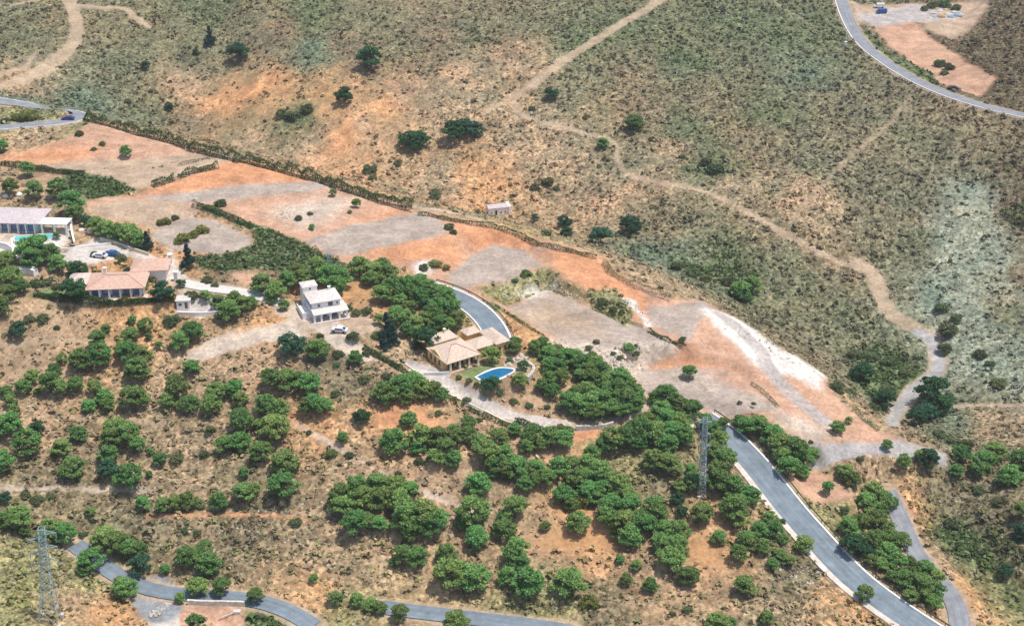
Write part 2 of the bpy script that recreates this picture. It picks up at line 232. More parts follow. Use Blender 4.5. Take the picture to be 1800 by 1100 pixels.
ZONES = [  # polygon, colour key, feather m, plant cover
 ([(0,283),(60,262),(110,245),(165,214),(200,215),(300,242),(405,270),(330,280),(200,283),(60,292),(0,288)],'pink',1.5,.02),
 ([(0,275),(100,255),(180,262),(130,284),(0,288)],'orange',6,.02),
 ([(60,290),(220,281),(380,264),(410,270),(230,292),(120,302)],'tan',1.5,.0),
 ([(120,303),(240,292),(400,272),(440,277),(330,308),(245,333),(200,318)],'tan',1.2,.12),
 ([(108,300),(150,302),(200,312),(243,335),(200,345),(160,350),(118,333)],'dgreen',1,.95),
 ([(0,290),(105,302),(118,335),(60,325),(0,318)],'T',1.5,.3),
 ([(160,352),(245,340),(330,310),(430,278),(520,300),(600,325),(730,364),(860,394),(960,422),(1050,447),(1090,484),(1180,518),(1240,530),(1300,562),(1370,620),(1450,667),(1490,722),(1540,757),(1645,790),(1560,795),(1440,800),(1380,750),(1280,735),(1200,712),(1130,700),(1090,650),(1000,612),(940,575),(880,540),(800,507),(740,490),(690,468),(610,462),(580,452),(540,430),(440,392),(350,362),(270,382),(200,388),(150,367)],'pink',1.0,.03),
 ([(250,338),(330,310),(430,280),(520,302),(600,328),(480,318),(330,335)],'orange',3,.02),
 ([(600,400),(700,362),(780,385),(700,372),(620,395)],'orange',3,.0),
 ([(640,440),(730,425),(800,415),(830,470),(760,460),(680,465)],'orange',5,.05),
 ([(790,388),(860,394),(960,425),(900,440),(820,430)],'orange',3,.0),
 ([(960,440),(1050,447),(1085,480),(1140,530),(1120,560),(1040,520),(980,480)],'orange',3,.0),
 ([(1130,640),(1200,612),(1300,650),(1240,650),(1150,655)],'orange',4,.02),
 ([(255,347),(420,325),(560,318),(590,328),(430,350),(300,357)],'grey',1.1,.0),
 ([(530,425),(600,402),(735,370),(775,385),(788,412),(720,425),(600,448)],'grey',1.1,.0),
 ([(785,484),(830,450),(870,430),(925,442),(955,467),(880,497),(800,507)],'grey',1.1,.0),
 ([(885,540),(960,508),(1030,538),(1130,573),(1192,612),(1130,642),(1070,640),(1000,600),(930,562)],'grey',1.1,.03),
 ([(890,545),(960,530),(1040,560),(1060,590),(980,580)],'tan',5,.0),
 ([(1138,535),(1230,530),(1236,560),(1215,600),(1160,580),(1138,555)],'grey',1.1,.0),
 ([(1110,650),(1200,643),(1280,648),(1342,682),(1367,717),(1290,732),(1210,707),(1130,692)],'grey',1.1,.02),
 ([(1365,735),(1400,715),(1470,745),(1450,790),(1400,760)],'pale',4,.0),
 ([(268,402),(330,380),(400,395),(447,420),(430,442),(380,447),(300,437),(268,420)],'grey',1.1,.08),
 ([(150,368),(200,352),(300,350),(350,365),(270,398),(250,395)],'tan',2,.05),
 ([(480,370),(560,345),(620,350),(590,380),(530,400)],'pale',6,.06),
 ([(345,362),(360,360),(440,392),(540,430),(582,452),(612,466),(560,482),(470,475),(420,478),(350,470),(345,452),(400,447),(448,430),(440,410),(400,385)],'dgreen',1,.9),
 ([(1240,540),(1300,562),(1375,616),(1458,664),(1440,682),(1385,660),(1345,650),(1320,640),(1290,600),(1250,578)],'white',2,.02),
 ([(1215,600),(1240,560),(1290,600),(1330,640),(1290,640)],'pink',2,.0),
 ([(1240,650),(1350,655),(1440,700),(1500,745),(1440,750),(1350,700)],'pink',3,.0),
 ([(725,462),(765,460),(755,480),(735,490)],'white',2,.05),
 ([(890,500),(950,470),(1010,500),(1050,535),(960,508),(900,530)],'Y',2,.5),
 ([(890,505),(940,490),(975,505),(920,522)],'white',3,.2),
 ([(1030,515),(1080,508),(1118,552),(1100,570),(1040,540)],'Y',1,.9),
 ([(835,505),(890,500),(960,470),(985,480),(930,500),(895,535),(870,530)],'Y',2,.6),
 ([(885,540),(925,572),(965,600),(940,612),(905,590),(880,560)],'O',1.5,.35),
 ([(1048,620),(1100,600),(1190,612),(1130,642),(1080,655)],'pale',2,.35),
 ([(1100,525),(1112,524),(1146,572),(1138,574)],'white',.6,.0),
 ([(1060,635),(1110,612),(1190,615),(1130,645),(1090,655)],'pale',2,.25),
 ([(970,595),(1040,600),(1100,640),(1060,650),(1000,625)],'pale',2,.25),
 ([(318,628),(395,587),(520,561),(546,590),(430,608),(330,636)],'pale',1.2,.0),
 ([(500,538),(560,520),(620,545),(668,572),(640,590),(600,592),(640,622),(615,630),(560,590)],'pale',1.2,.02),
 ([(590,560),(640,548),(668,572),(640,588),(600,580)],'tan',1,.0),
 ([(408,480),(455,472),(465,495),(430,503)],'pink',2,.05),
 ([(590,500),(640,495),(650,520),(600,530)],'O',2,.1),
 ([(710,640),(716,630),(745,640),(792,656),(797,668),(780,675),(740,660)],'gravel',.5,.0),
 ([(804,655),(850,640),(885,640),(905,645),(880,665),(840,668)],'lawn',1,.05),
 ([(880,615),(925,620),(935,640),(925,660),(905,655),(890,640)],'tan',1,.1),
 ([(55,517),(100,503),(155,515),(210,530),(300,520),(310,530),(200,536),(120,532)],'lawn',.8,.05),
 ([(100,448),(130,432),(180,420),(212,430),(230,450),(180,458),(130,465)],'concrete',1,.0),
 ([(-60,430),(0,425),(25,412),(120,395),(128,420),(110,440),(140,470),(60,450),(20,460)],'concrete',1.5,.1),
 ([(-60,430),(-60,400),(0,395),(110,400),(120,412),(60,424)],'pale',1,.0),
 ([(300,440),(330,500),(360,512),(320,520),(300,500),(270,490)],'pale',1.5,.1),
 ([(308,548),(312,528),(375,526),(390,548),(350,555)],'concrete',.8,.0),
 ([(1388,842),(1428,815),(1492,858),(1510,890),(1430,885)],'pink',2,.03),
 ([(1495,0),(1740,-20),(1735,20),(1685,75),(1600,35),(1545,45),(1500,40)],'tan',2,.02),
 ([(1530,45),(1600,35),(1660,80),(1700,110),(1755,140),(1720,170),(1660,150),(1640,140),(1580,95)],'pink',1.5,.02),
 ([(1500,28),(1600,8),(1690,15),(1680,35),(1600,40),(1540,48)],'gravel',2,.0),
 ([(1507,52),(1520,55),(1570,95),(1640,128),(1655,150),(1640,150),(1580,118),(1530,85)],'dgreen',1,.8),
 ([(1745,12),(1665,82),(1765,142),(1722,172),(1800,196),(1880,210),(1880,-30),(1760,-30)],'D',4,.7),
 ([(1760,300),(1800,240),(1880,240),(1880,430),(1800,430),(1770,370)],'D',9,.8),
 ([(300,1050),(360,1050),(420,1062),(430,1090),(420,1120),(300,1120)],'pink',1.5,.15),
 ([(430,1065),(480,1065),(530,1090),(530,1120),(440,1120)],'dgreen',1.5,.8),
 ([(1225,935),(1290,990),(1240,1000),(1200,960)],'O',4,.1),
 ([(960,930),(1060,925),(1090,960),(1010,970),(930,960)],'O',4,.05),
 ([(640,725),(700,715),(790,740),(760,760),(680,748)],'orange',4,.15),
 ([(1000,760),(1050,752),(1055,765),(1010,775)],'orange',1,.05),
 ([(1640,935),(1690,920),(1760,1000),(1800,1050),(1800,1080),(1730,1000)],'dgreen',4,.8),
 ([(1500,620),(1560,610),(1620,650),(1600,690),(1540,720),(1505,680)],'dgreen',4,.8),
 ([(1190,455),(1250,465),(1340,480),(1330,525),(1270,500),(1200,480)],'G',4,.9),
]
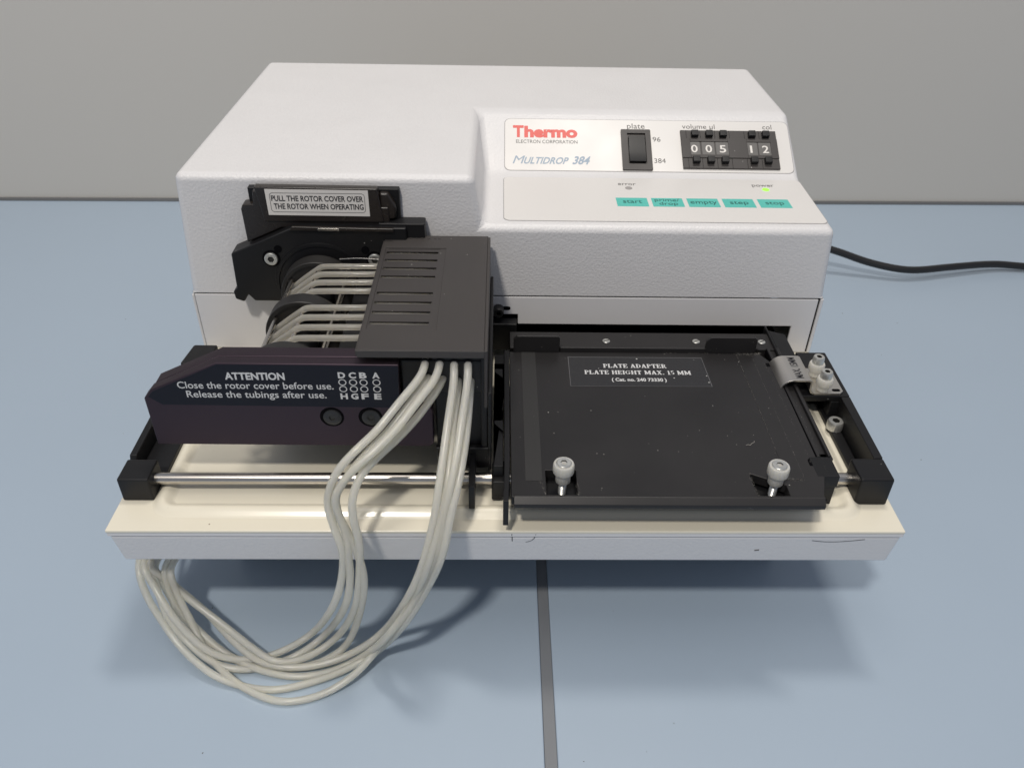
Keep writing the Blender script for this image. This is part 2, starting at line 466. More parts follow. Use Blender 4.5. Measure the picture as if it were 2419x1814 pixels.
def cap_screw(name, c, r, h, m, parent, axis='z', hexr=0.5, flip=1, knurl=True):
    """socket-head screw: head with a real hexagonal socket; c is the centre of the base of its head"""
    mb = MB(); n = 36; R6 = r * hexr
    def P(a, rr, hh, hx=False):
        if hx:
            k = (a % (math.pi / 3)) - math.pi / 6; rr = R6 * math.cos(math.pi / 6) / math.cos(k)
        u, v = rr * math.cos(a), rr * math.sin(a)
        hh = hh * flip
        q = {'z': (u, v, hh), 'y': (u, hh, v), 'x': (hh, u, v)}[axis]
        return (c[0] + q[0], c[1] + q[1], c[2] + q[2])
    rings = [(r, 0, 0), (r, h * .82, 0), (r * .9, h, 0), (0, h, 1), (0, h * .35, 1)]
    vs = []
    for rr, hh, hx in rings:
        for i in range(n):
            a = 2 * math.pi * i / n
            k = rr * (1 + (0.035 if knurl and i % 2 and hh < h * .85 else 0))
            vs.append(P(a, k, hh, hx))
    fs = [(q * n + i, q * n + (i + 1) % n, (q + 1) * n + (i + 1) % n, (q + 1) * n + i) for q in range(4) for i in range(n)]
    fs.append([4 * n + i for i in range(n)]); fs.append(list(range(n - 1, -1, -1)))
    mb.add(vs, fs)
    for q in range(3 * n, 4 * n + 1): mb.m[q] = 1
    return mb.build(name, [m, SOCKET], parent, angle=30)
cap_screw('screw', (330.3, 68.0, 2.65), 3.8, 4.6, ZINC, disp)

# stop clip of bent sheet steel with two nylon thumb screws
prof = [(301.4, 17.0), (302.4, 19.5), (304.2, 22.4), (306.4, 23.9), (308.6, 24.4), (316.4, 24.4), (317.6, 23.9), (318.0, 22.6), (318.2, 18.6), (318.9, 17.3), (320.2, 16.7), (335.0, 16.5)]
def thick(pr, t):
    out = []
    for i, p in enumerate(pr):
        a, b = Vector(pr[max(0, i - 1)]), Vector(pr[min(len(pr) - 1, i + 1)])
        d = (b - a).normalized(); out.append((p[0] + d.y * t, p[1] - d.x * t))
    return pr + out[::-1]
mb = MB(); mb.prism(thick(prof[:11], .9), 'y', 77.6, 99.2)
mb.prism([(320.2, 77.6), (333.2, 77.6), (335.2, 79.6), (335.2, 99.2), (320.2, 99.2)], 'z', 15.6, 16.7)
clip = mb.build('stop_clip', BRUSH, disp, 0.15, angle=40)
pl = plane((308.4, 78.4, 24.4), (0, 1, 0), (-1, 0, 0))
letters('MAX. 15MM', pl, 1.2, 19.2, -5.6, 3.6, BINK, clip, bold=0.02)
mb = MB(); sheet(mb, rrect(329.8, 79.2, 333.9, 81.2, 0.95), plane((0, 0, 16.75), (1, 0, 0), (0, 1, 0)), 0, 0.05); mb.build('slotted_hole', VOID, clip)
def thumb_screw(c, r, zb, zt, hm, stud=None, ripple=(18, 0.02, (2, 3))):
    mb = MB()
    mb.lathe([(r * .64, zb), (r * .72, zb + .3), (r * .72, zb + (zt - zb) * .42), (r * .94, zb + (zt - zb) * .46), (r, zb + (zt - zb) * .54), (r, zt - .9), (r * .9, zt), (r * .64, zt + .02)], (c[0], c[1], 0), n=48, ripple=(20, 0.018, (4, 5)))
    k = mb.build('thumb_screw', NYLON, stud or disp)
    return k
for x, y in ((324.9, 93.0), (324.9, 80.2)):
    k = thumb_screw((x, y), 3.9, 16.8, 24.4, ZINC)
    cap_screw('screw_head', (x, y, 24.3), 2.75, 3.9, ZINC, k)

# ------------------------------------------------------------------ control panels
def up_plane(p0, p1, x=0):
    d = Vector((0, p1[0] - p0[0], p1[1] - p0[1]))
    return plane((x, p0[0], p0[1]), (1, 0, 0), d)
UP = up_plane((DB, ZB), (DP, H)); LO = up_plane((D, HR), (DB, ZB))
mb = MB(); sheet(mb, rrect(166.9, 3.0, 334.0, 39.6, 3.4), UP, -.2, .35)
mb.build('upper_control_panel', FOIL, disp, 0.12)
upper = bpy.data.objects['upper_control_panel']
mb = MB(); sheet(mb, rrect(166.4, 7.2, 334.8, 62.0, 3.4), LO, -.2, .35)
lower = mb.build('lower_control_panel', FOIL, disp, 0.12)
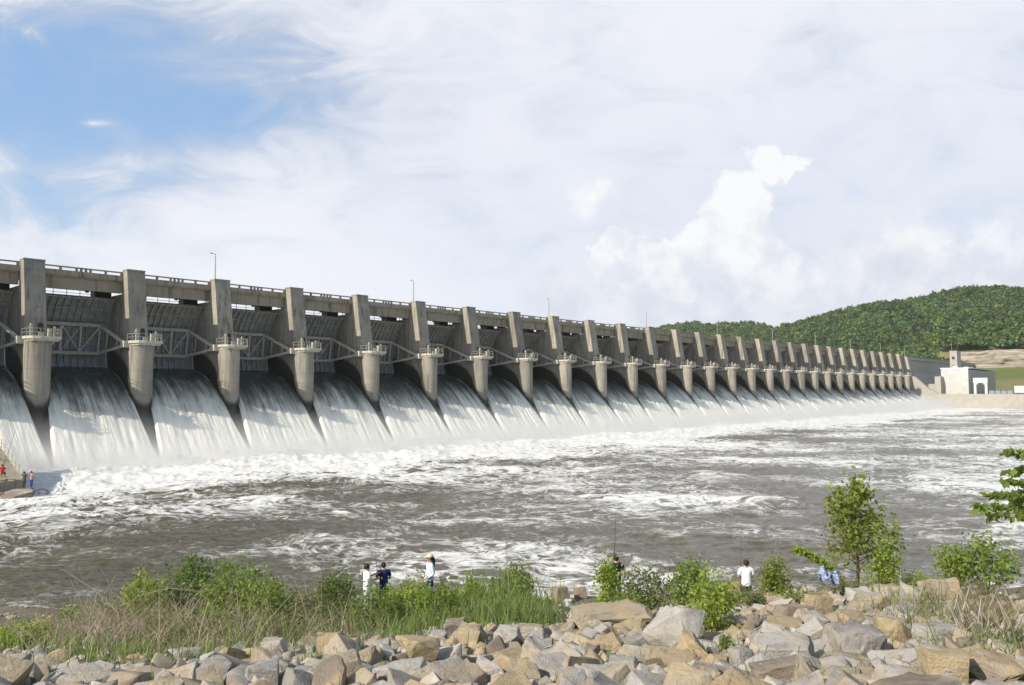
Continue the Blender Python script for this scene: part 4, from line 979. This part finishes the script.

^^^^

:: Your task ::
Output exactly one stretch of the listing: from the line containing "Keep writing the" through the line containing "cap_screw('screw', (330.3, 68.0, 2.65), 3.8, 4.6, ZINC, disp)", both end lines included.

:: Task result ::
Keep writing the Blender script for this image. This is part 2, starting at line 466. More parts follow. Use Blender 4.5. Measure the picture as if it were 2419x1814 pixels.
def cap_screw(name, c, r, h, m, parent, axis='z', hexr=0.5, flip=1, knurl=True):
    """socket-head screw: head with a real hexagonal socket; c is the centre of the base of its head"""
    mb = MB(); n = 36; R6 = r * hexr
    def P(a, rr, hh, hx=False):
        if hx:
            k = (a % (math.pi / 3)) - math.pi / 6; rr = R6 * math.cos(math.pi / 6) / math.cos(k)
        u, v = rr * math.cos(a), rr * math.sin(a)
        hh = hh * flip
        q = {'z': (u, v, hh), 'y': (u, hh, v), 'x': (hh, u, v)}[axis]
        return (c[0] + q[0], c[1] + q[1], c[2] + q[2])
    rings = [(r, 0, 0), (r, h * .82, 0), (r * .9, h, 0), (0, h, 1), (0, h * .35, 1)]
    vs = []
    for rr, hh, hx in rings:
        for i in range(n):
            a = 2 * math.pi * i / n
            k = rr * (1 + (0.035 if knurl and i % 2 and hh < h * .85 else 0))
            vs.append(P(a, k, hh, hx))
    fs = [(q * n + i, q * n + (i + 1) % n, (q + 1) * n + (i + 1) % n, (q + 1) * n + i) for q in range(4) for i in range(n)]
    fs.append([4 * n + i for i in range(n)]); fs.append(list(range(n - 1, -1, -1)))
    mb.add(vs, fs)
    for q in range(3 * n, 4 * n + 1): mb.m[q] = 1
    return mb.build(name, [m, SOCKET], parent, angle=30)
cap_screw('screw', (330.3, 68.0, 2.65), 3.8, 4.6, ZINC, disp)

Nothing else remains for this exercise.